Faircloth, one of less than 60 female opera directors worldwide, also approached the piece from a female view, extracting some of the misogynistic language from the score, including declarations that you “can’t trust women and their wily ways; they talk and have nothing to say.”
“Basically, we cut the bad parts. We cut so many of those parts. That’s one way a modern director can address problematic scores is we just take out the parts we don’t like,” said Faircloth, a 20-year veteran of opera stages around the country. “And I think that Mozart would applaud this. He was the ultimate craftsman of the dramaturgy.
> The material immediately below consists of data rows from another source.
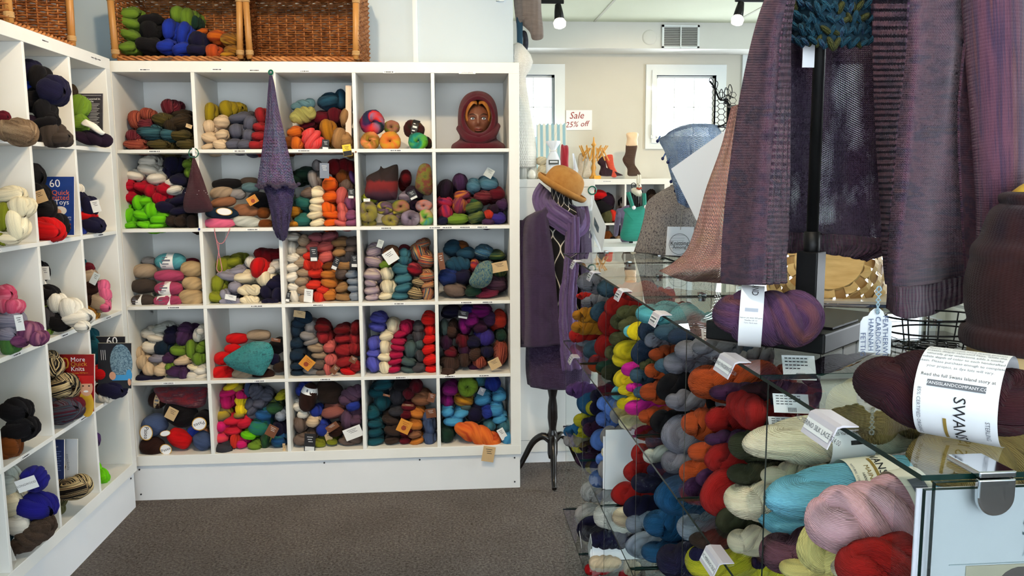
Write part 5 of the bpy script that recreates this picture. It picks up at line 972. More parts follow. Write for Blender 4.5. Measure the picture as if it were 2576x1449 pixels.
# blue shawl over a wire form
KB = knit('blue_lace', [(140, 172, 226), (168, 196, 236), (196, 216, 242)], 36, 46, holes=.40, band=(3., 4.), bstr=1., dist=.003)
bs = [[(1672, 342, -1.50), (1700, 322, -1.55), (1745, 311, -1.58), (1806, 314, -1.5)], [(1658, 352, -1.46), (1705, 345, -1.56), (1755, 335, -1.60), (1815, 335, -1.52)], [(1676, 385, -1.48), (1715, 385, -1.57), (1760, 385, -1.60), (1815, 385, -1.53)], [(1684, 425, -1.48), (1715, 430, -1.56), (1755, 435, -1.59), (1800, 435, -1.53)], [(1692, 470, -1.50), (1720, 475, -1.55), (1750, 480, -1.57), (1775, 480, -1.54)], [(1700, 500, -1.50), (1722, 520, -1.54), (1745, 522, -1.55), (1765, 515, -1.53)]]
sh = thing('blue_shawl', 'light blue lace shawl with beaded edge hanging before the window', 'shawl', tuple(P(1740, 420, Y=-1.55)))
solid(part('lace_fabric', sheet(bs, 46, 56, .022, 4), KB, sh, smooth=True), .0006)
for px, py, l in ((1655, 350, 10), (1668, 394, 10), (1681, 402, 12), (1689, 452, 10), (1700, 476, 9), (1702, 430, 8)):
    a0 = P(px+6, py-8, Y=-1.49); b1 = P(px-1, py+l/2, Y=-1.49)
    bd = part('fringe', tube([a0, (a0+b1)/2, b1], .0022, 6), mat('blue_yarn_fringe', (84, 110, 160), .8), sh, smooth=True)
    part('bead', ellip(b1, (.0045, .0045, .005), 10, 8), mat('navy_bead', (26, 34, 84), .2), bd, smooth=True)
# chicken-wire form with black wire twigs
wf = thing('wire_form', 'black chicken-wire dress form with curled wire twigs at the window', 'dress form', tuple(P(1815, 330, Y=-1.45)))
hexs = []
for i in range(4):
    for j in range(9):
        cx = 1800+14.5*i; cy = 232+14*j+(7 if i % 2 else 0)
        ring = [P(cx+9.2*math.cos(t), cy+8*math.sin(t), Y=-1.47-.05*math.sin((cx+9*math.cos(t)-1790)/60*PI)) for t in np.linspace(0, 2*PI, 7)]
        hexs.append(tube(ring, .0008, 4, cap=False))
part('wire_netting', join(*hexs), BLACK, wf)
for pts, r in (([(1786, 204), (1798, 222), (1810, 250), (1822, 252), (1834, 262), (1838, 280)], .0024), ([(1789, 322), (1815, 316), (1835, 300), (1838, 268)], .0022), ([(1783, 312), (1786, 335), (1790, 350)], .0025), ([(1815, 252), (1818, 236), (1815, 224), (1810, 236), (1815, 252)], .0012), ([(1826, 250), (1832, 232), (1826, 220), (1822, 236), (1826, 250)], .0012), ([(1836, 250), (1842, 228), (1836, 212), (1831, 230), (1836, 250)], .0012), ([(1802, 225), (1806, 210), (1801, 204), (1797, 215), (1802, 225)], .0012), ([(1792, 214), (1784, 204), (1788, 196), (1794, 204), (1792, 214)], .0012), ([(1800, 226), (1790, 217)], .001), ([(1812, 250), (1830, 240), (1846, 246)], .0012)):
    part('wire_twig', tube(cr([P(x, y, Y=-1.50) for x, y in pts], 14), r, 6), BLACK, wf, smooth=True)
wx, wy = P(1832, 330, Y=-1.40)[:2]
part('form_pole', tube([(wx, wy, ZT[0]+.004), (wx, wy, P(1832, 262, Y=-1.40)[2])], .006, 10), BLACK, wf, smooth=True)
part('form_foot', lathe([(0, ZT[0]+.008), (.06, ZT[0]+.008), (.062, ZT[0]+.0005), (0, ZT[0]+.0005)], 28, (wx, wy, 0)), BLACK, wf)
part('form_arm', tube(cr([(wx, wy, P(1832, 318, Y=-1.40)[2]), P(1790, 318, Y=-1.50), P(1745, 316, Y=-1.56), P(1700, 328, Y=-1.52)], 16), .004, 8), BLACK, wf, smooth=True)
part('form_arm', tube(cr([(wx, wy, P(1832, 268, Y=-1.40)[2]), P(1850, 268, Y=-1.75), P(1880, 264, Y=-2.03), P(1925, 262, Y=-2.02)], 16), .004, 8), BLACK, wf, smooth=True)
part('form_arm', tube(cr([(wx, wy, P(1832, 400, Y=-1.40)[2]), P(1800, 425, Y=-1.52), P(1795, 430, Y=-1.655)], 10), .003, 8), BLACK, wf, smooth=True)
cf = part('clip', obox(P(1827, 255, Y=-1.5), (.006, 0, 0), (0, .001, 0), (0, 0, .008)), BLACK, wf)
# marled grey vest
KM = knit('marled_grey', [(96, 86, 90), (168, 156, 156), (232, 220, 212), (124, 112, 114)], 62, 80, marl=1., bstr=1., dist=.003)
vs = [[(1690, 468, -1.12), (1700, 470, -1.18), (1720, 480, -1.2), (1760, 470, -1.15)], [(1648, 492, -1.08), (1690, 500, -1.2), (1735, 505, -1.24), (1790, 500, -1.15)], [(1628, 512, -1.04), (1680, 525, -1.2), (1735, 530, -1.26), (1800, 525, -1.15)], [(1620, 548, -1.04), (1672, 560, -1.2), (1735, 565, -1.27), (1805, 560, -1.15)], [(1610, 590, -1.04), (1665, 600, -1.2), (1735, 605, -1.27), (1810, 600, -1.15)], [(1597, 634, -1.02), (1660, 642, -1.18), (1735, 648, -1.25), (1815, 640, -1.12)]]
v_t = thing('knitted_vest', 'grey brown marled knitted vest displayed behind the glass top', 'vest', tuple(P(1690, 630, Y=-1.1)))
solid(part('vest_front', sheet(vs, 50, 40, .008, 5), KM, v_t, smooth=True), .005)
bk = [[(a[0]+2, a[1], a[2]+.12) for a in r] for r in vs]; solid(part('vest_back', sheet(bk, 20, 16), KM, v_t, smooth=True), .005)
part('neck_rib', tube(cr([P(1690, 470, Y=-1.14), P(1715, 482, Y=-1.2), P(1745, 480, Y=-1.18)], 14), .008, 10), KM, v_t, smooth=True)
tg = thing('shop_tag', 'square white tag with a black yarn ball logo on the vest', 'tag', tuple(P(1712, 610, Y=-1.30)))
tc_ = [P(1679, 570, Y=-1.30), P(1746, 571, Y=-1.30), P(1742, 644, Y=-1.29), P(1674, 642, Y=-1.29)]
part('tag_card', prism(tc_, (0, 1, 0), .0008), PAPER, tg)
tcc = P(1709, 614, Y=-1.301); ex, ez = np.array([1., 0, 0]), np.array([0, 0, 1.]); kk = depth(tcc)/F
def ring(r0, r1, n=40): return [(r*math.cos(2*PI*i/n), r*math.sin(2*PI*i/n)) for i in range(n) for r in (r0, r1)], [(2*i, 2*i+1, (2*i+3) % (2*n), (2*i+2) % (2*n)) for i in range(n)]
part('logo_ball', place(ring(25.5*kk, 26.5*kk), tcc, ex, ez, .0006), INK, tg)
arcs = []
for i in range(7):
    y = (-18+6*i)*kk; hw = math.sqrt(max(0, (25*kk)**2-y*y)); arcs.append(rect(-hw, hw*(.1+.1*i), y+3*kk, y+3.5*kk))
part('logo_strands', place(join(*[([(*v, 0) for v in q[0]], q[1]) for q in arcs])[:2], tcc, ex, ez, .0006), GREYINK, tg)
part('lettering', place(text('Knitting', 15*kk), tcc+ez*2*kk, ex, ez, .0012), INK, tg); part('lettering', place(text('Among', 12*kk), tcc-ez*8*kk, ex, ez, .0012), INK, tg)
part('tag_string', tube([P(1712, 578, Y=-1.305), P(1714, 550, Y=-1.30), P(1715, 528, Y=-1.28)], .0009, 6), mat('jute', (150, 138, 124), .9), tg)
# ---------------------------------------------------------------- split-wood basket, magazines, price card
bkt = thing('wood_basket', 'round split-wood basket tilted behind the black stand', 'basket', tuple(P(2105, 750, Z=ZT[0])))
bc = P(2085, 655, Y=-2.20); ax = np.array([-.35, -.78, .52]); ax /= np.linalg.norm(ax); e1 = np.cross(ax, (0, 0, 1)); e1 /= np.linalg.norm(e1); e2 = np.cross(e1, ax)
BM = np.stack([e1, e2, ax], 1)
WOODL = noisy('split_wood', [(.3, (196, 158, 96)), (.7, (226, 194, 132))], 14, .6, stretch=(1, 1, 6)); WOODD = noisy('split_wood_dark', [(.3, (150, 112, 62)), (.7, (186, 148, 92))], 14, .6)
part('base_disc', lathe([(0, .004), (.066, .004), (.068, 0), (0, 0)], 40, bc, rot=BM), WOODL, bkt, smooth=False)
for i in range(20):
    a0 = 2*PI*i/20; pts = [bc+BM @ np.array([r*math.cos(a0), r*math.sin(a0), h]) for r, h in ((.06, .002), (.085, -.012), (.103, -.04), (.112, -.075), (.115, -.10))]
    t_ = cr(pts, 8); wv = BM @ np.array([-math.sin(a0), math.cos(a0), 0])*.0085
    Vs = [q+s*wv*(1+.1*j)*1. for j, q in enumerate(t_) for s in (-1, 1)]; o = part('stave', (Vs, [(2*j, 2*j+1, 2*j+3, 2*j+2) for j in range(7)]), WOODD, bkt); solid(o, .0014)
for k, (r, h) in enumerate(((.073, -.003), (.088, -.013), (.098, -.028), (.106, -.045), (.1115, -.064), (.115, -.083), (.117, -.10))):
    for i in range(20):
        a0 = 2*PI*(i+.0)/20; lift = .0035 if (i+k) % 2 else -.0025; hw = .0075
        Vs = []
        for q in range(5):
            a1 = a0+2*PI/20*(q/4-.5)*1.15; rr = r+lift*math.cos((q/4-.5)*PI); n2 = np.array([math.cos(a1), math.sin(a1), 0]); tl = np.array([n2[0]*.5, n2[1]*.5, -.86]) if k else np.array([n2[0]*.9, n2[1]*.9, -.42])
            b_ = np.array([rr*math.cos(a1), rr*math.sin(a1), h+(lift*.8)]); Vs += [bc+BM @ (b_-tl*hw), bc+BM @ (b_+tl*hw)]
        o = part('weaver', (Vs, [(2*j, 2*j+1, 2*j+3, 2*j+2) for j in range(4)]), WOODL, bkt)
part('rim', tube([bc+BM @ np.array([.119*math.cos(t), .119*math.sin(t), -.112]) for t in np.linspace(0, 2*PI, 40, endpoint=False)], .006, 8, closed=True), WOODL, bkt, smooth=True)
for i, (dz, col, lab) in enumerate(((0, (54, 66, 96), 'blue magazine lying flat under the wooden basket'), (.006, (196, 186, 170), 'pale magazine on top of the blue one under the basket'))):
    m0 = P(2120, 772, Z=ZT[0]+.003); o = solo('magazine', obox(m0+np.array([.06, .10, dz+.0001*i]), np.array([.10, -.03, 0]), np.array([.03, .09, 0]), (0, 0, .0026)), mat('magazine_%d' % i, col, .35), lab, 'magazine')
m0 = P(2085, 760, Z=ZT[0]+.011); part('lettering', place(text('Design Trends', .009), m0+np.array([-.008, -.004, -.004]), (.957, -.29, 0), (0, 0, 1), .001), PAPER, o)
hc = P(2130, 790, Z=ZT[0]+.012); r = thing('price_card', 'folded price card reading cashmere passion beside the stand', 'price tag', tuple(hc))
ex = np.array([.93, -.36, 0]); ey = np.array([.15, .3, .94]); ey /= np.linalg.norm(ey)
part('card_front', obox(hc, ex*.036, ey*.0115, np.cross(ex, ey)*.0004), mat('cream_paper', (240, 234, 214), .6), r); part('card_flap', obox(hc+ey*.0145+np.array([.003, .012, -.001]), ex*.036, np.array([.1, .9, -.25])*.012, (0, 0, .0004)), HOLD, r)
part('lettering', place(text('CASHMERE PASSION $22.00', .0056), hc, ex, ey, .0008), INK, r)
# handwritten garment tag on twisted string
gt = thing('garment_tag', 'white scalloped tag with blue handwriting tied to the cardigan', 'tag', tuple(P(2205, 830, Y=yp-.13)))
yt = yp-.135
ol = [(2160, 885), (2165, 810), (2172, 798), (2184, 794), (2190, 784), (2200, 776), (2213, 776), (2222, 784), (2226, 796), (2238, 802), (2244, 812), (2240, 890)]
part('tag_card', prism([P(x, y, Y=yt+(.004 if y > 850 else 0)) for x, y in ol], (0, 1, 0), .0008), mat('tag_paper', (236, 240, 246), .6), gt)
part('eyelet', place(ring(3.2*.00052, 5.2*.00052, 20), P(2208, 786, Y=yt-.0008), (1, 0, 0), (0, 0, 1), .0003), GREYINK, gt)
for i, (tx, px, py) in enumerate((('FEATHERWEIGHT', 2226, 868), ('CARDIGAN', 2208, 845), ('HANNAH', 2190, 842), ('FETTIG', 2170, 866))):
    part('lettering', place(text(tx, .0105), P(px, py, Y=yt-.001), (.04, 0, -1), (1, 0, .04), .0004), mat('blue_pen', (74, 92, 132), .6), gt)
for s in (0, 1):
    pts = [P(2207+4*math.sin(i*2.4+s*PI)+s*9*(i/14), 790-i*5, Y=yt-.004) for i in range(15)]
    part('string', tube(pts, .0011, 6), mat('pale_blue_string', (150, 176, 190), .8), gt, smooth=True)
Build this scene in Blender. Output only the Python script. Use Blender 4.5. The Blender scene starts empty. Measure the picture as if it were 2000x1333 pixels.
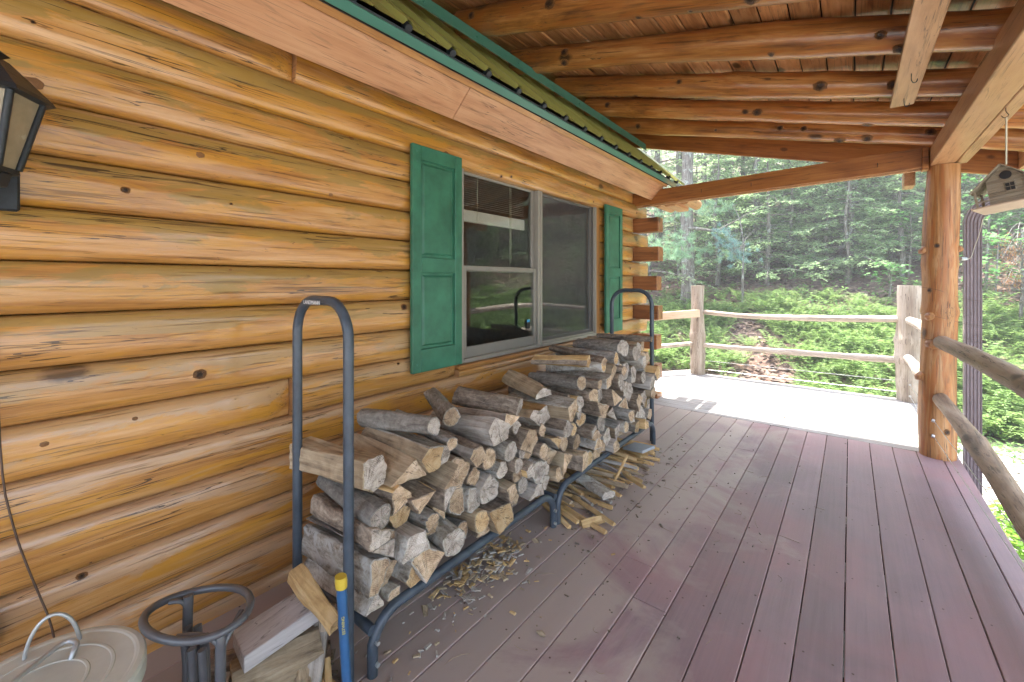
import bpy, math, random
import numpy as np
from mathutils import Vector, Matrix, Euler

rnd = random.Random(7)
R = math.radians
sc = bpy.context.scene
COL = sc.collection

# ------------------------------------------------------------------ camera, world, sun, exposure
cam_d = bpy.data.cameras.new('camera'); cam = bpy.data.objects.new('camera', cam_d); COL.objects.link(cam)
cam.location = (2.0735, 0.0, 1.371)
cam.rotation_euler = (R(90), 0, 0.67127)
cam_d.lens = 14.983; cam_d.sensor_width = 36; cam_d.sensor_fit = 'HORIZONTAL'
cam_d.shift_y = -0.058
cam_d.clip_start = 0.02; cam_d.clip_end = 2000
sc.camera = cam

SUN_DIR = Vector((-0.11, 0.125, 0.985)).normalized()      # towards the sun
w = bpy.data.worlds.new('World'); sc.world = w; w.use_nodes = True
nt = w.node_tree; nt.nodes.clear()
sky = nt.nodes.new('ShaderNodeTexSky'); sky.sky_type = 'NISHITA'; sky.sun_disc = False
sky.sun_elevation = math.asin(SUN_DIR.z)
sky.sun_rotation = math.atan2(SUN_DIR.x, SUN_DIR.y)
sky.air_density = 1.0; sky.dust_density = 2.5; sky.ozone_density = 1.0
bg = nt.nodes.new('ShaderNodeBackground'); bg.inputs[1].default_value = 0.15
ow = nt.nodes.new('ShaderNodeOutputWorld')
nt.links.new(sky.outputs[0], bg.inputs[0]); nt.links.new(bg.outputs[0], ow.inputs[0])

sun_d = bpy.data.lights.new('sun', 'SUN'); sun_d.energy = 3.3; sun_d.angle = R(0.6); sun_d.color = (1.0, 0.95, 0.87)
sun = bpy.data.objects.new('sun', sun_d); COL.objects.link(sun)
sun.rotation_euler = SUN_DIR.to_track_quat('Z', 'Y').to_euler()

vs = sc.view_settings
sc.display_settings.display_device = 'sRGB'
vs.view_transform = 'Standard'; vs.look = 'None'; vs.gamma = 1; vs.use_curve_mapping = False
vs.exposure = 3.24
cy = sc.cycles
cy.use_denoising = True
cy.max_bounces = 9; cy.diffuse_bounces = 7; cy.glossy_bounces = 4; cy.transparent_max_bounces = 12
cy.sample_clamp_indirect = 8

# ------------------------------------------------------------------ node helpers
class NT:
    def __init__(s, name):
        s.m = bpy.data.materials.new(name); s.m.use_nodes = True
        s.t = s.m.node_tree; s.t.nodes.clear()
        s.out = s.t.nodes.new('ShaderNodeOutputMaterial')
    def n(s, typ, **kw):
        x = s.t.nodes.new('ShaderNode' + typ)
        for k, v in kw.items(): setattr(x, k, v)
        return x
    def l(s, a, b): s.t.links.new(a, b)
    def inp(s, node, key, v):
        if hasattr(v, 'is_output') or isinstance(v, bpy.types.NodeSocket): s.l(v, node.inputs[key])
        else: node.inputs[key].default_value = v
    def coord(s, rand=9.0):
        tc = s.n('TexCoord'); oi = s.n('ObjectInfo')
        if not rand: return tc.outputs['Object']
        cr = s.n('VectorMath', operation='SCALE'); cr.inputs[0].default_value = (rand, rand*1.7, rand*0.6)
        s.l(oi.outputs['Random'], cr.inputs['Scale'])
        a = s.n('VectorMath', operation='ADD'); s.l(tc.outputs['Object'], a.inputs[0]); s.l(cr.outputs[0], a.inputs[1])
        return a.outputs[0]
    def mapping(s, v, scale, rot=(0, 0, 0)):
        m = s.n('Mapping'); s.l(v, m.inputs[0]); m.inputs['Scale'].default_value = scale; m.inputs['Rotation'].default_value = rot
        return m.outputs[0]
    def noise(s, v, scale, detail=6, rough=.55, dist=0.0):
        n = s.n('TexNoise'); s.l(v, n.inputs['Vector']); n.inputs['Scale'].default_value = scale
        n.inputs['Detail'].default_value = detail; n.inputs['Roughness'].default_value = rough; n.inputs['Distortion'].default_value = dist
        return n.outputs['Fac']
    def ramp(s, f, stops, interp='LINEAR'):
        r = s.n('ValToRGB'); r.color_ramp.interpolation = interp; s.l(f, r.inputs[0])
        e = r.color_ramp.elements
        while len(e) < len(stops): e.new(0.5)
        for i, (p, c) in enumerate(stops):
            e[i].position = p; e[i].color = tuple(c) + (1,) if hasattr(c, '__len__') else (c, c, c, 1)
        return r.outputs[0]
    def mix(s, f, a, b, mode='MIX'):
        m = s.n('Mix', data_type='RGBA', blend_type=mode, clamp_result=True)
        s.inp(m, 0, f)
        for k, v in ((6, a), (7, b)):
            if isinstance(v, bpy.types.NodeSocket): s.l(v, m.inputs[k])
            else: m.inputs[k].default_value = tuple(v) + (1,)
        return m.outputs[2]
    def math(s, op, a, b=0.0, clamp=False):
        m = s.n('Math', operation=op, use_clamp=clamp); s.inp(m, 0, a); s.inp(m, 1, b)
        return m.outputs[0]
    def sep(s, v):
        x = s.n('SeparateXYZ'); s.l(v, x.inputs[0]); return x.outputs
    def rand(s): return s.n('ObjectInfo').outputs['Random']
    def bump(s, h, strength=.4, dist=.01, normal=None):
        b = s.n('Bump'); b.inputs['Strength'].default_value = strength; b.inputs['Distance'].default_value = dist
        s.l(h, b.inputs['Height'])
        if normal: s.l(normal, b.inputs['Normal'])
        return b.outputs[0]
    def bsdf(s, color, rough=.6, bump=None, coat=0, coat_rough=.2, metal=0, spec=.5, subsurf=0, transl=None):
        b = s.n('BsdfPrincipled')
        s.inp(b, 'Base Color', color if isinstance(color, bpy.types.NodeSocket) else tuple(color) + (1,))
        s.inp(b, 'Roughness', rough); s.inp(b, 'Coat Weight', coat); s.inp(b, 'Coat Roughness', coat_rough)
        s.inp(b, 'Metallic', metal); s.inp(b, 'Specular IOR Level', spec)
        if bump: s.l(bump, b.inputs['Normal'])
        if transl is None: s.l(b.outputs[0], s.out.inputs[0])
        else:
            t = s.n('BsdfTranslucent'); s.inp(t, 0, transl[0]); mx = s.n('MixShader'); mx.inputs[0].default_value = transl[1]
            s.l(b.outputs[0], mx.inputs[1]); s.l(t.outputs[0], mx.inputs[2]); s.l(mx.outputs[0], s.out.inputs[0])
        return s.m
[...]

He was a man of the people and he wrote what his audience would enjoy and he did it very well. And I think he was infinitely practical and interested in crafting pieces that really speak to the human spirit where it is in the moment.”
“I think a lot of times we want to just shuffle women characters into a victim status or things are being done to them. … I read these stories and I see women put in tough circumstances that are making really interesting, difficult choices,” she explained. “They might not end up being the hero, but that doesn’t meant that their choices aren’t heroic.“
In addition to The Magic Flute and Eugene Onegin, Faircloth has directed Arizona Opera’s productions of Bizet’s Carmen and Mozart’s Don Giovanni in 2016, Puccini’s Tosca in 2017 and Mozart’s The Marriage of Figaro in 2019.
The Magic Flute cast includes a number of current and past members of Arizona Opera’s Marion Roose Pullin Studio artists program, including tenor Terrence Chin-Loy, who, with fellow The Magic Flute castmate Matthew Anchel, joined Grammy-winning soprano Angel Blue in a Tucson Desert Song Festival recital at Holsclaw Hall on April 1.
“I love to see young singers that are early in their careers that you get a chance to see as baby superstars,” Faircloth said.